How to fix it: It's time to put Outlook on a diet. First, find out where the fat is. Outlook 2007 has a very useful folder called "Larger Than 100 KB." Find it underneath Search Folders in your list of Outlook folders. As the name implies, it lists all e-mail messages that are larger than 100KB. By default, they should be listed with the largest files first, but if not, click the Size heading in the folder until you get them listed that way.

Now that you can see the largest e-mails, start trimming. If you're like me, you'll be surprised how many of the e-mails with attachments you no longer need; delete those. If you need the attachment, but don't need the accompanying e-mail, save the attachment to disk, then delete the e-mail.

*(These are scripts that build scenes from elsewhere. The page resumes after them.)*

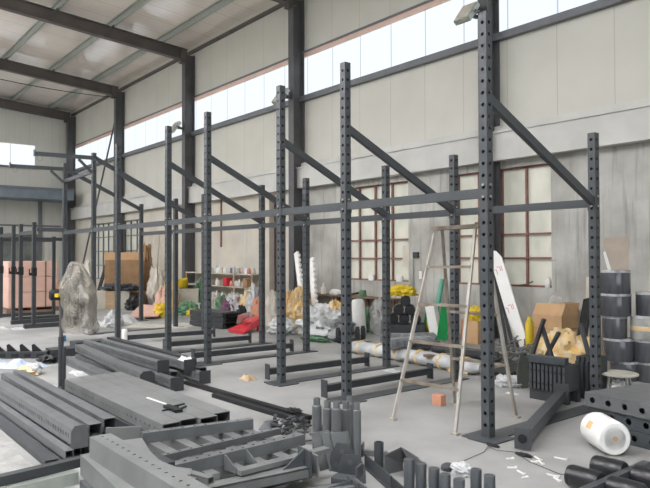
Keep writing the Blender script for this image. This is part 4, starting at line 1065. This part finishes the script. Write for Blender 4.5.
# ---- black cases and the red sheet
p = Vector((-12.45, 6.98, 0))
for k, l in enumerate(('lowest', 'middle', 'topmost')):
    t = thing('black_case', 'long black case on the floor beyond the fifth upright, %s of three' % l, 'case', p + Vector((.03 * (k == 1), 0, .118 * k)), (0, 0, math.radians(9)), 'stacked black cases')
    MB().bb(-.60, .55, -.22, .22, 0, .112).build('case', STEEL_DARK, t, bevel=.008)
    MB().prism([(.55, -.20, .01), (.64, -.20, .02), (.60, -.20, .056), (.64, -.20, .09), (.55, -.20, .10)], (0, 0, 0), (0, .40, 0)).build('end_cap', BLACK, t)
q = [F(228, 331.5, .02), F(243, 334.5, .0), F(262, 324, .14), F(262, 316.5, .28), F(247, 320, .18)]
r_ = MB().prism(q, (0, 0, 0), (0, 0, .025))
r_.prism([q[0], q[1], q[1] - Vector((0, 0, .0)), q[0] + Vector((.1, .1, .05))], (0, 0, 0), (.02, .0, .06))
r_.bb(q[2].x - .05, q[2].x, q[2].y - .1, q[2].y - .05, 0, .15)
tag(r_.build('red_sheet', RED, loc=q[0]), 'red plastic sheet lying propped on the floor beside the black cases', 'sheet')
q = [F(236, 324, .1), F(247, 317, .3), F(248, 312, .45), F(238, 315, .35)]
tag(MB().prism(q, (0, 0, 0), (.02, .05, 0)).build('white_card', WHITE, loc=q[0]), 'white card propped behind the red sheet', 'card')

# ---- between the door and the second window
for (x0, y0, x1, y1, l) in ((304, 303, 296, 253, 'taller one beside the column'), (315, 297, 311, 259, 'shorter one behind the upright')):
    a, b = YP(x0, y0, 9.0), YP(x1, y1, 9.45); L = (b - a).length
    if l[0] == 't': a = Vector((a.x, a.y, 0)); L = (b - a).length
    else: a = Vector((a.x, a.y, 0)); L = (b - a).length
    mbx = MB().bb(0, L, -.09, .05, -.03, .03)
    for i in range(int(L / .14)): mbx.bb(.05 + .14 * i, .12 + .14 * i, -.14, -.09, -.03, .03)
    o = mbx.build('foam_corner_strip', FOAM); o.matrix_world = frame(a, b, (0, -1, 0))
    tag(o, 'white notched foam strip leaning on the wall, ' + l, 'foam strip')
for px, py, w_, d_, h_, m_, l, n_ in ((293, 327, .34, .3, .22, ORANGE, 'lower amber sack left of the sixth upright', 'amber_sack'), (288, 320, .28, .25, .42, CARD, 'tan sack behind the lower amber sack', 'tan_sack'), (299, 323, .22, .25, .5, ORANGE, 'taller amber sack beside the sixth upright', 'amber_sack'),
        (272, 330, .20, .16, .5, CREAM, 'cream carton lining standing by the doorway', 'cream_bag'), (281, 334, .30, .22, .2, WHITE_BAG, 'white bag on the floor before the amber sacks', 'white_bag')):
    tag(MB().blob((0, 0, 0), (w_, d_, h_), px, .3, 3).build(n_, m_, smooth=True), l, 'bag').location = F(px, py, 0)
p = F(322, 337, 0)
tag(MB().blob((0, 0, 0), (.52, .36, .36), 61, .5, 2.6, 40, 26).build('plastic_heap', WHITE_BAG, smooth=True), 'large heap of white crumpled plastic between two uprights', 'plastic heap').location = p
tag(MB().blob((0, 0, 0), (.30, .22, .22), 63, .5, 2.6, 34, 20).build('plastic_heap', GREY_FILM, smooth=True), 'grey crumpled plastic heap right of the large white heap', 'plastic heap').location = F(346, 333, 0)
tag(MB().blob((0, 0, 0), (.22, .18, .35), 64, .4, 3).build('amber_bag', ORANGE, smooth=True), 'amber bag peeping over the white plastic heap', 'bag').location = F(335, 325, 0)
tag(MB().blob((0, 0, 0), (.35, .12, .05), 65, .5, 4).build('green_strands', GREEN_SOFT, smooth=True), 'green plastic strands on the floor before the white plastic heap', 'plastic').location = F(316, 341, 0)
for k, (px, py) in enumerate(((338, 341), (357.5, 340), (363, 339))):
    o = MB().lathe([(.042, 0), (.045, .005), (.045, .20), (.035, .205), (.035, .24), (0, .24)], n=16).build('tube_stub', STEEL_DARK, smooth=True)
    place(o, F(px, py, 0)); tag(o, 'dark upright tube stub beside the seventh upright, %s of three' % ('left', 'middle', 'right')[k], 'tube', 'tube stubs on the floor')
tag(MB().blob((0, 0, 0), (.42, .14, .06), 66, .5, 4).build('black_straps', BLACK, smooth=True), 'black straps on the floor around the tube stubs', 'straps').location = F(352, 344, 0)
o = MB().lathe([(.12, 0), (.13, .02), (.13, .62), (.10, .68), (.03, .69)], n=20).build('foam_bolster', FOAM, smooth=True)
place(o, F(360, 334, 0), 0, .08); tag(o, 'upright white foam bolster below the barred window', 'bolster')
tag(MB().blob((0, 0, 0), (.14, .12, .30), 68, .4, 3).build('green_bag', GREEN_SOFT, smooth=True), 'green plastic bag right of the white foam bolster', 'bag').location = F(370, 332, 0)
tag(MB().blob((0, 0, 0), (.20, .15, .42), 69, .3, 3).build('clear_bag', GREY_BAG, smooth=True), 'pale clear bag between the green bag and the back upright', 'bag').location = F(379, 334, 0)

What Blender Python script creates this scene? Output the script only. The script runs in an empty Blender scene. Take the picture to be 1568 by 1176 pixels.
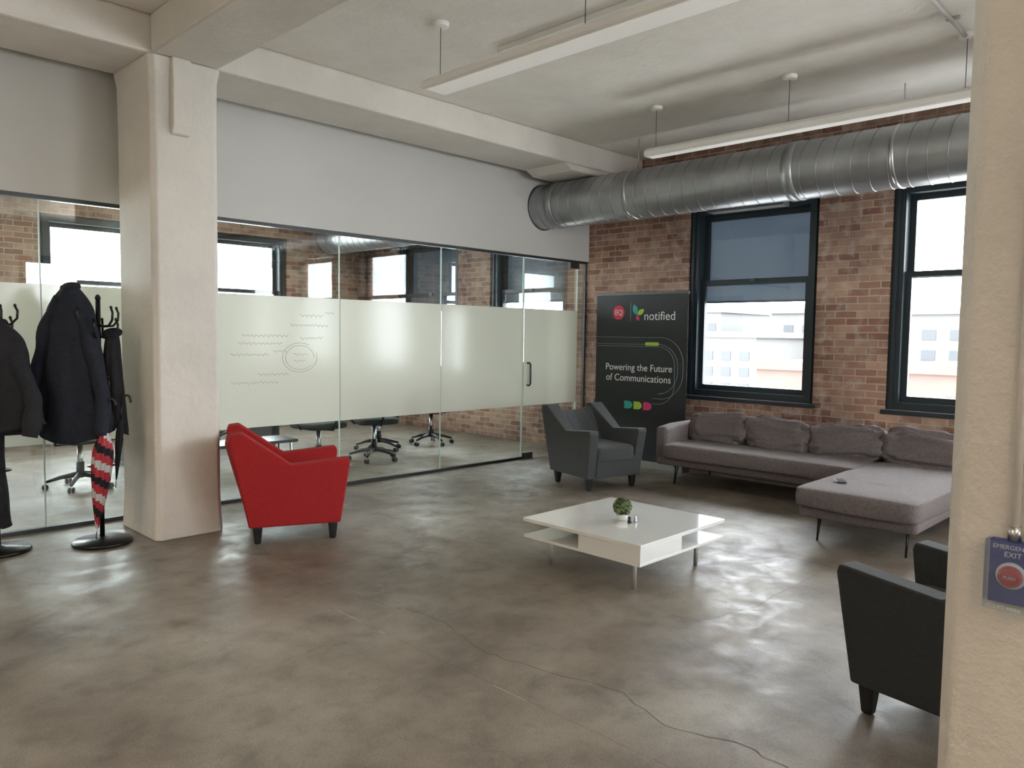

Microsoft Outlook remove attachment

Remove unneeded attachments.

If the opposite is true -- you want to save the e-mail but not its attachment -- you can save space by either saving the attachment outside of Outlook or deleting it altogether. First, save the attachment to disk. Then open the e-mail, right-click the attachment and choose Remove. The attachment will be deleted from Outlook, but the e-mail itself will remain.

The attachment problem in Outlook is so notorious that a third party has stepped in with a solution that helps you cut down the size of your .pst files by removing attachments. The free Kopf Outlook Attachment Remover saves attachments from Outlook, stores them on your local disk and replaces the attachments with a link to the stored file. You'll be able to open the attachment as you would normally, except that Outlook will grab the file from disk, rather than from inside its .pst file.

Kopf Outlook Attachment Remover

The Kopf Outlook Attachment Remover.

You can have the program automatically go through entire directories, removing attachments and replacing them with links, or you can instead do it e-mail by e-mail. Note that in Outlook, it will look as if the file is still there -- you'll see the file icon as you normally do for an attachment. But the file is actually on disk, not in Outlook.